Out-Law News 2 min. read

Scotland should set 30% tax rate, says commission


The Scottish government should set up a new 30% rate of income tax for middle income earners when it gains new tax powers, a Conservative party-backed commission has said.

The Independent Commission for Competitive and Fair Taxation in Scotland said the proposed rate would help families who are currently paying higher rate tax.

The commission was set up by the Conservative leader in Scotland Ruth Davidson to examine taxation ahead of new tax powers, including complete control over income tax and the assignment of VAT revenues, that will be devolved to the Scottish Parliament in April 2017.

The commission also said that a proposed 45% rate for those earning over £150,000 should be scrapped. The overall tax burden should not be higher in Scotland than in any other part of the UK, it said.

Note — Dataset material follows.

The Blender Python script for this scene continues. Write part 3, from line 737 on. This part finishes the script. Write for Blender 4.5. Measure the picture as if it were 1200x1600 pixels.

The Commission described the land and buildings transactions tax on home-buying, which replaced stamp duty, as "both uncompetitive and unfair" and said it should be abolished in the "longer term". In the short term it should be made into a flatter charge, it said.  

Council tax should be reformed into a fairer local tax with relief for low income households. The current freeze on any increase to council tax should also end, and the banding structure reformed, the Commission said.

Business rates should be frozen at least until the end of the next parliament, and reformed to encourage employment and investment, while air passenger duty, also due to be devolved, should be replaced with a new departure tax with a progressive structure linked to travel distance, the Commission said.

Sir Iain McMillan, chair of the Commission said: "To a large extent the Scottish Parliament to date has been sheltered by the Barnett formula from the tough political decisions that are necessary to balance the imposition of taxes on Scottish taxpayers on the one hand with public spending on the electorate’s behalf on the other. But these days will come to an end in April 2017."

The Barnett formula is used to calculate public expenditure in Northern Ireland, Scotland and Wales.

"I hope very much that this report will stimulate a rigorous debate on Scotland’s international competitiveness and the contribution that competitive and fair taxes can make to improving Scotland’s economy," McMillan said.

The report is likely to spark further debate on tax in Scotland ahead of elections to the Scottish Parliament in May, said tax expert Christine Yuill of Pinsent Masons, the law firm behind Out-Law.com.

"The fact that a Conservative Party-backed commission has determined that taxes in Scotland should not be raised is unlikely to come as a shock to the other political parties or voters," Yuill said.

"Many commentators expect other parties to propose income tax rates and bands between the current 20% and 40% as an alternative to increasing the additional rate of income tax," she said. "However, the commission report is the first firm indication of how the Scottish political parties will propose to use the increased powers in April 2017."